Syracuse University professor George Saunders visited the Honors College Commons for the InPrint Reading Series craft talk held Monday.

Syracuse University professor George Saunders visited the Honors College Commons for the InPrint Reading Series craft talk held Monday.

With notebooks and pens in hand, students, teachers and aspiring authors listened intently to hear how to improve their own creative writing at Monday’s lecture in the Honors College Commons.

InPrint Houston, a nonprofit organization dedicated to inspiring readers and writers, presented author and Syracuse University professor George Saunders in an Honors College craft talk to discuss the basics of creative writing.

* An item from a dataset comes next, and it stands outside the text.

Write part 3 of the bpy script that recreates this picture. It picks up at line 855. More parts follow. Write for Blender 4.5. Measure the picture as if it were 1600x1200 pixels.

“The container of all my knowledge is really just sand in a jar,” Saunders said. “And today, I present my jar of sand to you.”

The craft talk was part of a reading series, now in its 33rd season, held by InPrint for the promotion of reading and writing in the Houston community. Following the lecture in the Honors Commons was a sold-out reading of Saunders’ work at the Alley Theater in the downtown area.

“These series are mainly for the benefit of creative writing students, but we open them up to the public in order to inspire the community to read and write,” said InPrint Executive Director Rich Levy.

According to Saunders, creative writing is a process that actually involves more editing than anything else. For his own work, the process begins as reading yesterday’s work with a clean mind and gauging the initial response.

“Our best tool is that momentary reaction of our own prose,” Saunders said.

The next step is to observe the tiny adjustments that present themselves in the day’s “honest reading.” The trick is to cut down the work into its bare bones, and then slowly let it grow organically.

“There’s a certain aspect of mystery to this method,” Saunders said. “You could potentially be a great writer without any professional tools, so to speak.”

This process includes editing hundreds of drafts, line-by-line, until plot elements begin to develop. The goal is: If the original work were stored in a clay pot, it would crack the pot open from growing bigger than the author could have imagined.

“The embodiment of craft,” Saunders said, “is the intersection of a writer’s joy and the reader’s joy in appreciating the writer’s joy.”

Professor Aaron Reynolds of the UH Creative Writing Program and his students attended the lecture for a chance to hear and meet an author they’re studying in the course.

“Undergraduates love George Saunders,” Reynolds said. “He’s by far their favorite writer that I assign.”

Others among the audience of the overcrowded lecture were university students, classes from YES Prep and the High School for the Performing and Visual Arts, professors and interested members of the writing community. The event was also filmed for future posting on the InPrint website in the archives of all craft talks the organization has hosted.

On the process of creating quality works of writing, Saunders said, “To put it simply, it’s never over until it’s over.”